The Navy seized a vast haul of military grade weapons hidden on a ship bound for Yemen - including a cache of assault rifles and machine guns.

An American defense official said that Navy’s initial investigation found the vessel came from Iran, tying the Islamic Republic to arming the Houthis despite a United Nations arms embargo.

The terrifying haul was discovered after a guided-missile cruiser USS Monterey discovered the weapons aboard a stateless dhow - a traditional Mideast sailing ship on Thursday in the northern reaches of the Arabian Sea off Oman and Pakistan.

According to the AP, US navy team seized nearly 3,000 Chinese Type 56 assault rifles and hundreds of other heavy machine guns and sniper rifles, as well as dozens of advanced anti-tank guided missiles.

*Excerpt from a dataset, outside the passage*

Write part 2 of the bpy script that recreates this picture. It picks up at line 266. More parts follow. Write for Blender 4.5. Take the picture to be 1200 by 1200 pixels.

The shipments also included several hundred rocket-propelled grenade launchers and optical sights for weapons.

The Navy’s Mideast-based 5th Fleet did not identify where the weapons originated, nor where they were going.

“After all illicit cargo was removed, the dhow was assessed for seaworthiness, and after questioning, its crew was provided food and water before being released,” the 5th Fleet said in a statement.

However, a defense chief said the weapons resembled those of other shipments interdicted bounded for the Houthis.

It is still under investigation.

Investigative researcher Tim Michetti said: "The unique blend of materiel recovered by the USS Monterey appears to be consistent with the materiel from previous interdictions, which have been linked to Iran,'who studies the illicit weapon trade.

The Yemen war can be traced back to the handover of power from long-time autocratic President Ali Abdullah Saleh to his deputy and current president Abdrabbuh Mansour Hadi in November 2011.

Saleh was forced to stand down in a bid to return stability to the country following the Arab Spring, a series of uprisings across the Middle East and North Africa.

As president, Mr Hadi struggled to deal with a variety of problems, including attacks by jihadists as well as corruption, unemployment and food insecurity.

Meanwhile, the Houti movement took advantage of the new president's weakness by taking control of the country's northern heartland of Saada province and neighbouring areas.